=== Collected data ===
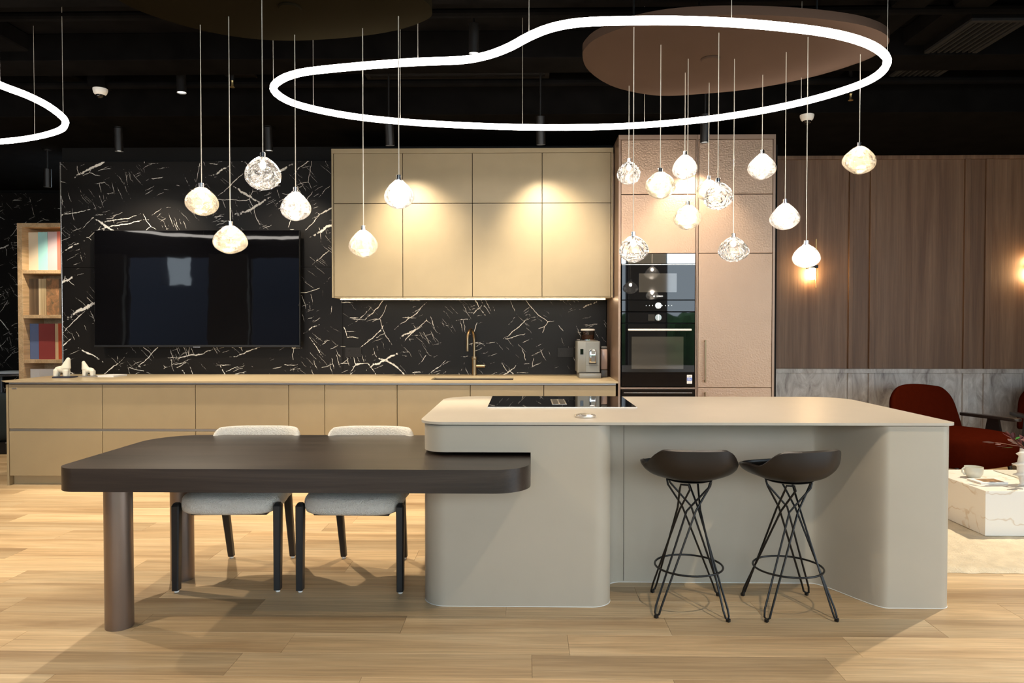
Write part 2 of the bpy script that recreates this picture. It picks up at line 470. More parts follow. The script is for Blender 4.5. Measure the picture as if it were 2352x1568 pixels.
def catmull(pts, sub=6, closed=True):
    out = []; n = len(pts)
    P = [Vector(p) for p in pts]
    rng = range(n) if closed else range(n - 1)
    for i in rng:
        p0 = P[(i - 1) % n] if closed or i > 0 else P[0]
        p1 = P[i]; p2 = P[(i + 1) % n]
        p3 = P[(i + 2) % n] if closed or i < n - 2 else P[-1]
        for k in range(sub):
            t = k / sub
            out.append(.5 * ((2 * p1) + (p2 - p0) * t + (2 * p0 - 5 * p1 + 4 * p2 - p3) * t * t + (3 * p1 - p0 - 3 * p2 + p3) * t ** 3))
    if not closed: out.append(P[-1])
    return out

def cyl_x(bm, p, q, r, n=16): return tube(bm, [p, q], r, n)

def subsurf(o, lv=2):
    s = o.modifiers.new('subsurf', 'SUBSURF'); s.levels = lv; s.render_levels = lv
    return o

def add_text(name, body, size, loc, mat, parent=None, rot=(R(90), 0, 0), extrude=0.0004, align='CENTER'):
    cu = bpy.data.curves.new(name, 'FONT'); cu.body = body; cu.size = size; cu.extrude = extrude
    cu.align_x = align; cu.align_y = 'CENTER'; cu.resolution_u = 2
    t = bpy.data.objects.new(name + '_tmp', cu); COL.objects.link(t)
    dg = bpy.context.evaluated_depsgraph_get()
    me = bpy.data.meshes.new_from_object(t.evaluated_get(dg))
    bpy.data.objects.remove(t); bpy.data.curves.remove(cu)
    me.materials.clear(); me.materials.append(M[mat])
    o = bpy.data.objects.new(name, me); COL.objects.link(o)
    o.rotation_euler = rot; o.location = loc
    if parent: o.parent = parent
    return o

# ================================================================== SETTING
CEIL = 3.55
random.seed(7)
# floor slab and planks
floor = struct(bx('floor', -11, 7, -3, 9.4, -.12, -.006, 'oak_slab', bev=0))
PW, PL = .2, 1.22
plank_me = None
y = 2.39
row = 0
while y < 8.3:
    off = (row * .47 + random.choice((0, .11, .2, .31))) % PL
    lim = .745 * (y + PW) + .75
    x = -math.ceil((lim + PL) / PL) * PL + off
    while x < lim:
        if x + PL > -lim and not (y > 6.1 and -4.2 < x and x + PL < 2.1) and not (y > 7.1 and x > -4.9) and not (x > 2.7 and 4.2 < y < 6.6 and x > 3.2):
            if plank_me is None:
                po = build('plank', box(BM(), -PL / 2 + .0005, PL / 2 - .0005, -PW / 2 + .0005, PW / 2 - .0005, -.006, 0, .0007), 'oak', floor)
                plank_me = po.data
            else:
                po = bpy.data.objects.new('plank', plank_me); COL.objects.link(po); po.parent = floor
            po.location = (x + PL / 2, y + PW / 2, 0)
        x += PL
    y += PW; row += 1

ceiling = struct(bx('ceiling', -11, 7, -3, 9.4, CEIL, CEIL + .1, 'ceiling', bev=0))
for nm, a in (('beam', (-11, 7, 5.31, 5.63, 3.35, CEIL)), ('beam', (-11, 7, 4.10, 4.43, 3.35, CEIL)), ('soffit', (-11, 7, 6.0, 9.3, 3.14, CEIL)),
              ('beam', (-11, 7, 1.2, 1.5, 3.35, CEIL))):
    bx(nm, *a, 'ceiling', ceiling, bev=.004)
for x in (-5.2, -4.75, -3.9, 2.35, 2.75, 4.6):          # services running towards the soffit
    bx('duct', x, x + .22, 1.6, 5.99, 3.42, CEIL - .001, 'ceiling', ceiling, bev=.01)
for yy, zz in ((5.82, 3.34), (4.72, 3.42)):
    build('pipe', tube(BM(), [(-10, yy, zz), (6.9, yy, zz)], .03, 10), 'ceiling', ceiling)

struct(bx('wall_left', -11.1, -11, -3, 9.4, 0, CEIL, 'black', bev=0))
wri = struct(bx('wall_right', 7, 7.1, 2.4, 9.4, 0, CEIL, 'walnut', bev=0))
bx('wall_head', 7, 7.1, -3, 2.4, 2.95, CEIL, 'black', wri, bev=0)
w5 = struct(bx('window_5', 7.0, 7.1, -2.95, 2.4, 0, .12, 'windowframe', bev=.003))
bx('window_head', 7.0, 7.1, -2.95, 2.4, 2.87, 2.95, 'windowframe', w5, bev=.003)
for k in range(5): bx('mullion', 7.0, 7.1, -2.95 + 1.325 * k, -2.90 + 1.325 * k, .12, 2.87, 'windowframe', w5, bev=.003)
# far wall of the area beyond the bookcase
wf = struct(bx('wall_far', -11, -4.6, 9.2, 9.3, 0, CEIL, 'black', bev=0))
for i in range(5):
    bx('marble_panel', -10.9 + i * 1.26, -9.66 + i * 1.26, 9.17, 9.199, 0, 3.1, 'marble', wf, bev=.001)

# window wall behind the camera
wfr = struct(bx('wall_front', -11, 7, -3.2, -3.0, 3.35, CEIL, 'black', bev=0))
pil = [(-11, -9.45), (-7.45, -6.5), (-2.2, -1.35), (2.2, 2.98), (6.2, 7)]
for a, b_ in pil: bx('pillar', a, b_, -3.25, -2.95, 0, 3.35, 'pillar', wfr, bev=.003)
for i in range(4):
    x0, x1 = pil[i][1], pil[i + 1][0]
    w = struct(bx('window_%d' % (i + 1), x0, x1, -3.15, -3.05, 0, .12, 'windowframe', bev=.003))
    bx('window_head', x0, x1, -3.15, -3.05, 3.27, 3.35, 'windowframe', w, bev=.003)
    k = max(1, round((x1 - x0) / 1.5))
    for j in range(k + 1):
        xx = x0 + (x1 - x0 - .05) * j / k
        bx('mullion', xx, xx + .05, -3.15, -3.05, .12, 3.27, 'windowframe', w, bev=.003)
# street outside (seen only mirrored in the television and ovens)
struct(bx('ground_outside_right', 7.1, 14, -3.2, 6, -.12, -.02, 'asphalt', bev=0))
struct(bx('ground_outside', -18, 14, -9, -3.2, -.12, -.02, 'asphalt', bev=0))
struct(bx('wall_outside', -4.4, 10, -7.4, -7.1, -.02, .95, 'pillar', bev=.01))
M['reflection_mask'] = plain('dark_reflection_mask', (.045, .06, .10), .7)
for q, (a, b_, h_) in enumerate(((-18, -10.7, 5.5), (-10.7, -9.8, 2.95), (-9.8, -4.5, 5.5))): struct(bx('wall_reflection_mask_%d' % (q + 1), a, b_, -7.6, -7.1, -.02, h_, 'reflection_mask', bev=0))  # unseen walls added, gapped to shape the window glow mirrored in the television
def hedge_mesh():
    bm = BM(); rnd = random.Random(3); nx = 70
    P = [(-6.25, -.02), (-6.2, .5), (-6.22, 1.0), (-6.28, 1.45), (-6.42, 1.68), (-6.65, 1.72), (-6.85, 1.6), (-6.88, .8), (-6.88, -.02)]
    rows = []
    for i in range(nx + 1):
        x = -2 + 10.5 * i / nx
        rows.append([bm.verts.new((x + rnd.uniform(-.05, .05), p[0] + rnd.uniform(-.08, .08), p[1] + (rnd.uniform(-.09, .09) if p[1] > .1 else 0))) for p in P])
    for A, B in zip(rows, rows[1:]):
        for k in range(len(P) - 1): bm.faces.new((A[k], A[k + 1], B[k + 1], B[k]))
    return bm
hd = build('hedge', hedge_mesh(), 'hedge', smooth=0)
tag(hd, 'green hedge on the street wall mirrored in the ovens', 'hedge'); hd['kind'] = 'stuff'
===
* [Goal]: Transcribe the listing in full. Omit the pictures and keep every line exact.

* [Answer to the task]:
Write part 2 of the bpy script that recreates this picture. It picks up at line 470. More parts follow. The script is for Blender 4.5. Measure the picture as if it were 2352x1568 pixels.
def catmull(pts, sub=6, closed=True):
    out = []; n = len(pts)
    P = [Vector(p) for p in pts]
    rng = range(n) if closed else range(n - 1)
    for i in rng:
        p0 = P[(i - 1) % n] if closed or i > 0 else P[0]
        p1 = P[i]; p2 = P[(i + 1) % n]
        p3 = P[(i + 2) % n] if closed or i < n - 2 else P[-1]
        for k in range(sub):
            t = k / sub
            out.append(.5 * ((2 * p1) + (p2 - p0) * t + (2 * p0 - 5 * p1 + 4 * p2 - p3) * t * t + (3 * p1 - p0 - 3 * p2 + p3) * t ** 3))
    if not closed: out.append(P[-1])
    return out

def cyl_x(bm, p, q, r, n=16): return tube(bm, [p, q], r, n)

def subsurf(o, lv=2):
    s = o.modifiers.new('subsurf', 'SUBSURF'); s.levels = lv; s.render_levels = lv
    return o

def add_text(name, body, size, loc, mat, parent=None, rot=(R(90), 0, 0), extrude=0.0004, align='CENTER'):
    cu = bpy.data.curves.new(name, 'FONT'); cu.body = body; cu.size = size; cu.extrude = extrude
    cu.align_x = align; cu.align_y = 'CENTER'; cu.resolution_u = 2
    t = bpy.data.objects.new(name + '_tmp', cu); COL.objects.link(t)
    dg = bpy.context.evaluated_depsgraph_get()
    me = bpy.data.meshes.new_from_object(t.evaluated_get(dg))
    bpy.data.objects.remove(t); bpy.data.curves.remove(cu)
    me.materials.clear(); me.materials.append(M[mat])
    o = bpy.data.objects.new(name, me); COL.objects.link(o)
    o.rotation_euler = rot; o.location = loc
    if parent: o.parent = parent
    return o

# ================================================================== SETTING
CEIL = 3.55
random.seed(7)
# floor slab and planks
floor = struct(bx('floor', -11, 7, -3, 9.4, -.12, -.006, 'oak_slab', bev=0))
PW, PL = .2, 1.22
plank_me = None
y = 2.39
row = 0
while y < 8.3:
    off = (row * .47 + random.choice((0, .11, .2, .31))) % PL
    lim = .745 * (y + PW) + .75
    x = -math.ceil((lim + PL) / PL) * PL + off
    while x < lim:
        if x + PL > -lim and not (y > 6.1 and -4.2 < x and x + PL < 2.1) and not (y > 7.1 and x > -4.9) and not (x > 2.7 and 4.2 < y < 6.6 and x > 3.2):
            if plank_me is None:
                po = build('plank', box(BM(), -PL / 2 + .0005, PL / 2 - .0005, -PW / 2 + .0005, PW / 2 - .0005, -.006, 0, .0007), 'oak', floor)
                plank_me = po.data
            else:
                po = bpy.data.objects.new('plank', plank_me); COL.objects.link(po); po.parent = floor
            po.location = (x + PL / 2, y + PW / 2, 0)
        x += PL
    y += PW; row += 1

ceiling = struct(bx('ceiling', -11, 7, -3, 9.4, CEIL, CEIL + .1, 'ceiling', bev=0))
for nm, a in (('beam', (-11, 7, 5.31, 5.63, 3.35, CEIL)), ('beam', (-11, 7, 4.10, 4.43, 3.35, CEIL)), ('soffit', (-11, 7, 6.0, 9.3, 3.14, CEIL)),
              ('beam', (-11, 7, 1.2, 1.5, 3.35, CEIL))):
    bx(nm, *a, 'ceiling', ceiling, bev=.004)
for x in (-5.2, -4.75, -3.9, 2.35, 2.75, 4.6):          # services running towards the soffit
    bx('duct', x, x + .22, 1.6, 5.99, 3.42, CEIL - .001, 'ceiling', ceiling, bev=.01)
for yy, zz in ((5.82, 3.34), (4.72, 3.42)):
    build('pipe', tube(BM(), [(-10, yy, zz), (6.9, yy, zz)], .03, 10), 'ceiling', ceiling)

struct(bx('wall_left', -11.1, -11, -3, 9.4, 0, CEIL, 'black', bev=0))
wri = struct(bx('wall_right', 7, 7.1, 2.4, 9.4, 0, CEIL, 'walnut', bev=0))
bx('wall_head', 7, 7.1, -3, 2.4, 2.95, CEIL, 'black', wri, bev=0)
w5 = struct(bx('window_5', 7.0, 7.1, -2.95, 2.4, 0, .12, 'windowframe', bev=.003))
bx('window_head', 7.0, 7.1, -2.95, 2.4, 2.87, 2.95, 'windowframe', w5, bev=.003)
for k in range(5): bx('mullion', 7.0, 7.1, -2.95 + 1.325 * k, -2.90 + 1.325 * k, .12, 2.87, 'windowframe', w5, bev=.003)
# far wall of the area beyond the bookcase
wf = struct(bx('wall_far', -11, -4.6, 9.2, 9.3, 0, CEIL, 'black', bev=0))
for i in range(5):
    bx('marble_panel', -10.9 + i * 1.26, -9.66 + i * 1.26, 9.17, 9.199, 0, 3.1, 'marble', wf, bev=.001)

# window wall behind the camera
wfr = struct(bx('wall_front', -11, 7, -3.2, -3.0, 3.35, CEIL, 'black', bev=0))
pil = [(-11, -9.45), (-7.45, -6.5), (-2.2, -1.35), (2.2, 2.98), (6.2, 7)]
for a, b_ in pil: bx('pillar', a, b_, -3.25, -2.95, 0, 3.35, 'pillar', wfr, bev=.003)
for i in range(4):
    x0, x1 = pil[i][1], pil[i + 1][0]
    w = struct(bx('window_%d' % (i + 1), x0, x1, -3.15, -3.05, 0, .12, 'windowframe', bev=.003))
    bx('window_head', x0, x1, -3.15, -3.05, 3.27, 3.35, 'windowframe', w, bev=.003)
    k = max(1, round((x1 - x0) / 1.5))
    for j in range(k + 1):
        xx = x0 + (x1 - x0 - .05) * j / k
        bx('mullion', xx, xx + .05, -3.15, -3.05, .12, 3.27, 'windowframe', w, bev=.003)
# street outside (seen only mirrored in the television and ovens)
struct(bx('ground_outside_right', 7.1, 14, -3.2, 6, -.12, -.02, 'asphalt', bev=0))
struct(bx('ground_outside', -18, 14, -9, -3.2, -.12, -.02, 'asphalt', bev=0))
struct(bx('wall_outside', -4.4, 10, -7.4, -7.1, -.02, .95, 'pillar', bev=.01))
M['reflection_mask'] = plain('dark_reflection_mask', (.045, .06, .10), .7)
for q, (a, b_, h_) in enumerate(((-18, -10.7, 5.5), (-10.7, -9.8, 2.95), (-9.8, -4.5, 5.5))): struct(bx('wall_reflection_mask_%d' % (q + 1), a, b_, -7.6, -7.1, -.02, h_, 'reflection_mask', bev=0))  # unseen walls added, gapped to shape the window glow mirrored in the television
def hedge_mesh():
    bm = BM(); rnd = random.Random(3); nx = 70
    P = [(-6.25, -.02), (-6.2, .5), (-6.22, 1.0), (-6.28, 1.45), (-6.42, 1.68), (-6.65, 1.72), (-6.85, 1.6), (-6.88, .8), (-6.88, -.02)]
    rows = []
    for i in range(nx + 1):
        x = -2 + 10.5 * i / nx
        rows.append([bm.verts.new((x + rnd.uniform(-.05, .05), p[0] + rnd.uniform(-.08, .08), p[1] + (rnd.uniform(-.09, .09) if p[1] > .1 else 0))) for p in P])
    for A, B in zip(rows, rows[1:]):
        for k in range(len(P) - 1): bm.faces.new((A[k], A[k + 1], B[k + 1], B[k]))
    return bm
hd = build('hedge', hedge_mesh(), 'hedge', smooth=0)
tag(hd, 'green hedge on the street wall mirrored in the ovens', 'hedge'); hd['kind'] = 'stuff'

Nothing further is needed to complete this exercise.